Nel villaggio di Shrifa, poco distante da Tyro, è andata peggio. Circa 30 cadaveri restano ancora insepolti dopo il raid che tre giorni fa ha fatto strage tra la popolazione. Una situazione analoga si è registrata nel villaggio di Aytaroun, colpita da missili venerdì.

Il Libano conta ormai 396 morti e 1350 feriti secondo dati forniti dal ministero libanese della sanità.
Le vittime sono tutti civili, a parte 20 soldati libanesi e 6 militanti Hizbollah.

Questa l’immagine che il Libano non riesce a far arrivare al di fuori dei suoi confini. Anche nel nostro paese i mezzi di informazione e soprattutto i telegiornali declinano di parlare della morte, delle morti, della distruzione del Libano.

La guerra resta impersonale perché esiste una volontà di farla rimanere tale.
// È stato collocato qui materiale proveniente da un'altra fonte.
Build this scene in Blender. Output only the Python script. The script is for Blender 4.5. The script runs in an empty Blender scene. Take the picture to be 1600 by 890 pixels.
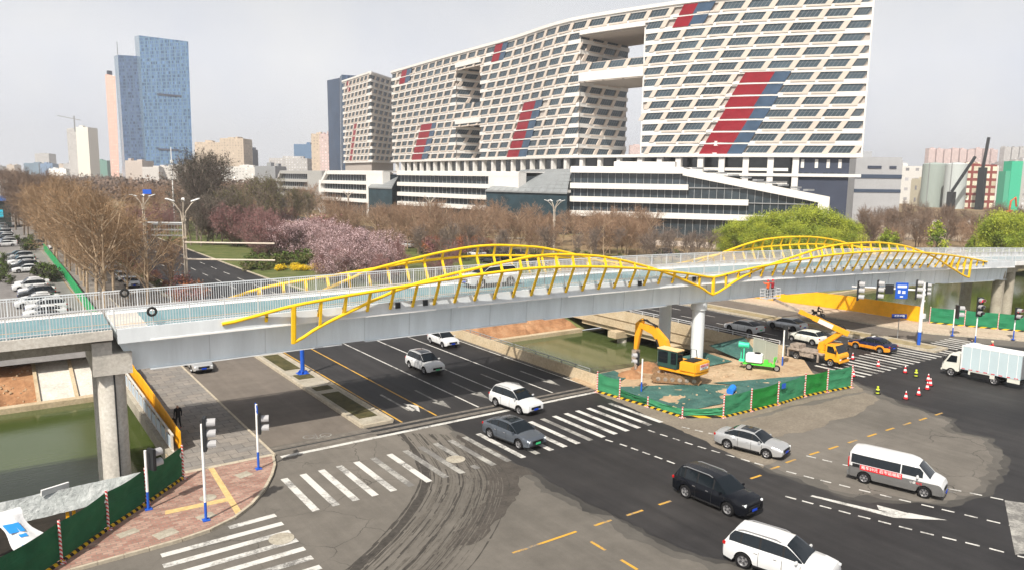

Si preferisce guardare al alla guerra con indulgenza ma la guerra è distruzione che resta negli anni, è veleno che corrode le generazioni.

Nessuno può ipotizzare quali saranno gli sviluppi nelle prossime ore.
La notizia che fa più paura è quella annunciata dal New York Times secondo cui Israele, in base a un accordo stipulato lo scorso anno, starebbe per ricevere una quantità notevole di bombe così dette intelligenti e di armi al laser teleguidate dai satelliti. Ne riceverà quante ne vuole, come previsto dall’accordo stesso. Questo potrebbe far pensare che l’operazione di terra continuerà ad essere affiancata dai bombardamenti con armi a tecnologia altamente distruttiva.
Sugli obiettivi dell’operazione militare e sulla sua durata i generali israeliani parlano di diverse settimane e di obiettivi “limitati”, ma fuori dai denti il capo di stato maggiore Halutz ha dichiarato su Ha’aretz che “se i soldati non saranno restituiti, riporteremo indietro il Libano di 20 anni”. Mentre in merito al dove colpire, il comandante in capo alle truppe nel nord, Gen. Adam, ha dichiarato “una volta in Libano, qualunque cosa è legittima, non solo nel sud del Libano, non solo tra le postazioni Hizbollah”.

Quello che è certo è che da Washington a Tel Aviv la guerra sta parlando lo stesso linguaggio.